The three men are accused of killing Serbs in the area of Sisak, a city 30 kilometres southwest of Zagreb, between 1991-93.
The accused are Djuro Brodarac, 67, police chief in Sisak at the time of the alleged crimes; Vlado Milankovic, 49, a former commander of a police commando unit in the area; and Drago Bosnjak, 53, a member of a police and paramilitary unit.
Brodarac also served as a de-mining adviser to the Croatian government.

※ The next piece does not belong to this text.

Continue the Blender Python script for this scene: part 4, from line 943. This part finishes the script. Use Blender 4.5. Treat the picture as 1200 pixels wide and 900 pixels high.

He and Milankovic allegedly ordered the crimes, while Bosnjak carried them out, the report said.
About 600 Serbs were executed or disappeared in the Sisak area during the 1991-95 war in Croatia.
The investigation leading to the arrests focused on the killing of about a dozen Serbs, HRT said, with the aim of frightening other Serbs into fleeing the area.
Croatia split from Yugoslavia on June 28, 1991. The secession sparked a war against the Yugoslav army and Belgrade-backed Serb rebels who controlled as much as a third of the country.
Many Croats were shocked in April when the United Nations International Criminal Tribunal for the former Yugoslavia sentenced three Croatian generals to long prison terms because they ordered the ethnic cleansing of areas inhabited by Serbs in 1995.